# Information shown
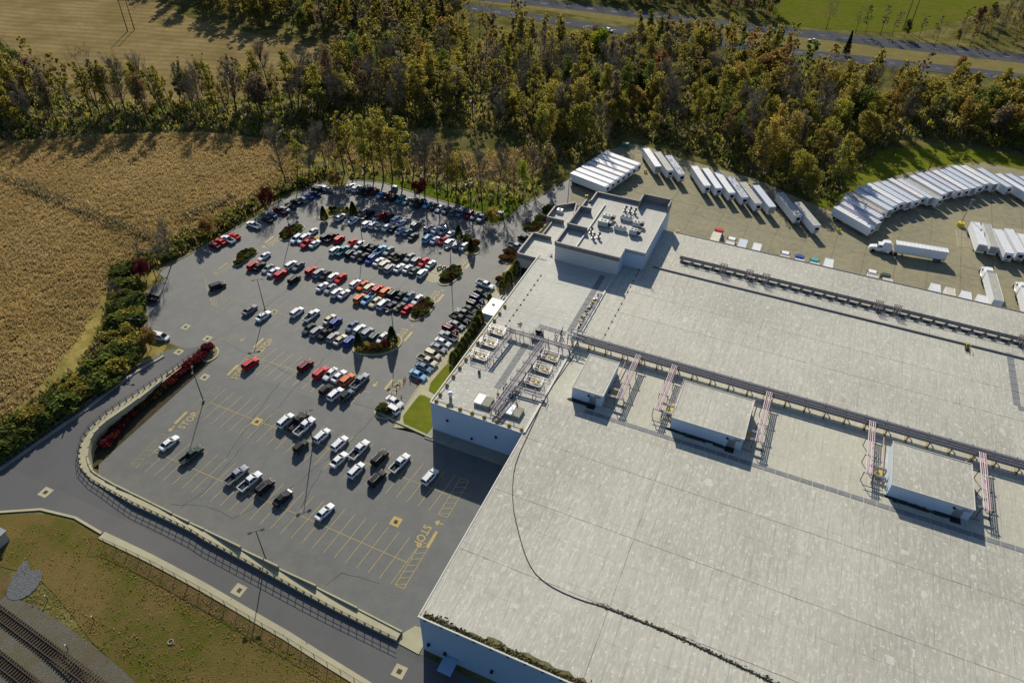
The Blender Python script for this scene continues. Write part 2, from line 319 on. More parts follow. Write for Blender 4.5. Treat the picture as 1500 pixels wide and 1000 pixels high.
# truck yard
yardpx=[(796,285),(835,262),(850,244),(884,222),(925,211),(945,214),(1000,233),(1060,250),(1110,263),(1150,282),(1200,303),(1222,312),(1222,298),(1270,270),(1330,253),(1400,240),(1440,238),(1500,250),(1560,262)]
yard=[(p.x,p.y) for p in pp(yardpx)]+[(210,300),(210,188),(-31,188),(-31,200),(-62,196),(-60,205)]
drape('truck_yard',yard,YARD,gz,.045)
# fields
def field(name,px,m,off,f=hf,sm=1): 
    px=smooth_px(px,sm,True); return drape(name,[(p.x,p.y) for p in pp(px,f)],m,f,off)
field('stubble_field',[(-60,0),(-60,70),(0,92),(60,118),(130,150),(250,150),(420,140),(520,105),(560,92),(500,75),(430,62),(300,35),(240,10),(200,-30),(0,-60)],STUB,.02)
field('pasture_field',[(1150,40),(1125,15),(1090,-40),(1150,-140),(1600,-120),(1500,-20),(1440,15),(1380,40),(1320,50),(1180,40)],PAST,.02)
field('upper_meadow',[(500,70),(550,62),(590,70),(580,100),(540,110),(500,95)],BRIGHT,.03)
field('corn_ground',[(-80,190),(0,205),(60,205),(150,197),(300,192),(400,205),(440,225),(430,262),(400,285),(330,320),(300,335),(230,370),(165,400),(155,450),(130,520),(95,570),(40,620),(-80,700)],CORNG,.02)
field('dry_path',[(172,392),(180,402),(172,450),(160,490),(140,530),(100,580),(40,640),(-80,710),(-80,655),(20,598),(70,550),(112,498),(146,438),(158,405)],DRY,.05)
field('dry_clearing',[(440,205),(520,195),(600,215),(700,232),(780,215),(820,250),(760,285),(700,262),(600,255),(500,240),(440,235)],DRY,.03)
field('sunny_verge',[(500,262),(600,262),(720,285),(770,285),(760,302),(735,326),(705,320),(700,306),(600,280),(560,266),(510,262)],BRIGHT,.05)
field('west_verge',[(225,425),(240,400),(300,355),(380,310),(470,262),(480,250),(430,245),(340,310),(230,360),(190,400),(188,470),(190,530),(205,540),(228,528),(243,512),(245,500),(212,488),(206,445)],DRY,.05)
field('tree_lawn',[(1180,300),(1250,240),(1300,215),(1400,215),(1500,230),(1580,245),(1560,270),(1440,242),(1330,257),(1270,275),(1225,300),(1200,305)],LAWN,.03)
field('south_lawn',[(0,756),(60,751),(110,764),(150,787),(300,862),(420,932),(530,1004),(560,1040),(300,1080),(150,960),(90,880),(50,840),(0,830),(-80,800),(-80,760)],LAWN2,.03,hf,1)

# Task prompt
Word for word, quote the full listing, omitting every picture.

# Answer to the exercise
The Blender Python script for this scene continues. Write part 2, from line 319 on. More parts follow. Write for Blender 4.5. Treat the picture as 1500 pixels wide and 1000 pixels high.
# truck yard
yardpx=[(796,285),(835,262),(850,244),(884,222),(925,211),(945,214),(1000,233),(1060,250),(1110,263),(1150,282),(1200,303),(1222,312),(1222,298),(1270,270),(1330,253),(1400,240),(1440,238),(1500,250),(1560,262)]
yard=[(p.x,p.y) for p in pp(yardpx)]+[(210,300),(210,188),(-31,188),(-31,200),(-62,196),(-60,205)]
drape('truck_yard',yard,YARD,gz,.045)
# fields
def field(name,px,m,off,f=hf,sm=1): 
    px=smooth_px(px,sm,True); return drape(name,[(p.x,p.y) for p in pp(px,f)],m,f,off)
field('stubble_field',[(-60,0),(-60,70),(0,92),(60,118),(130,150),(250,150),(420,140),(520,105),(560,92),(500,75),(430,62),(300,35),(240,10),(200,-30),(0,-60)],STUB,.02)
field('pasture_field',[(1150,40),(1125,15),(1090,-40),(1150,-140),(1600,-120),(1500,-20),(1440,15),(1380,40),(1320,50),(1180,40)],PAST,.02)
field('upper_meadow',[(500,70),(550,62),(590,70),(580,100),(540,110),(500,95)],BRIGHT,.03)
field('corn_ground',[(-80,190),(0,205),(60,205),(150,197),(300,192),(400,205),(440,225),(430,262),(400,285),(330,320),(300,335),(230,370),(165,400),(155,450),(130,520),(95,570),(40,620),(-80,700)],CORNG,.02)
field('dry_path',[(172,392),(180,402),(172,450),(160,490),(140,530),(100,580),(40,640),(-80,710),(-80,655),(20,598),(70,550),(112,498),(146,438),(158,405)],DRY,.05)
field('dry_clearing',[(440,205),(520,195),(600,215),(700,232),(780,215),(820,250),(760,285),(700,262),(600,255),(500,240),(440,235)],DRY,.03)
field('sunny_verge',[(500,262),(600,262),(720,285),(770,285),(760,302),(735,326),(705,320),(700,306),(600,280),(560,266),(510,262)],BRIGHT,.05)
field('west_verge',[(225,425),(240,400),(300,355),(380,310),(470,262),(480,250),(430,245),(340,310),(230,360),(190,400),(188,470),(190,530),(205,540),(228,528),(243,512),(245,500),(212,488),(206,445)],DRY,.05)
field('tree_lawn',[(1180,300),(1250,240),(1300,215),(1400,215),(1500,230),(1580,245),(1560,270),(1440,242),(1330,257),(1270,275),(1225,300),(1200,305)],LAWN,.03)
field('south_lawn',[(0,756),(60,751),(110,764),(150,787),(300,862),(420,932),(530,1004),(560,1040),(300,1080),(150,960),(90,880),(50,840),(0,830),(-80,800),(-80,760)],LAWN2,.03,hf,1)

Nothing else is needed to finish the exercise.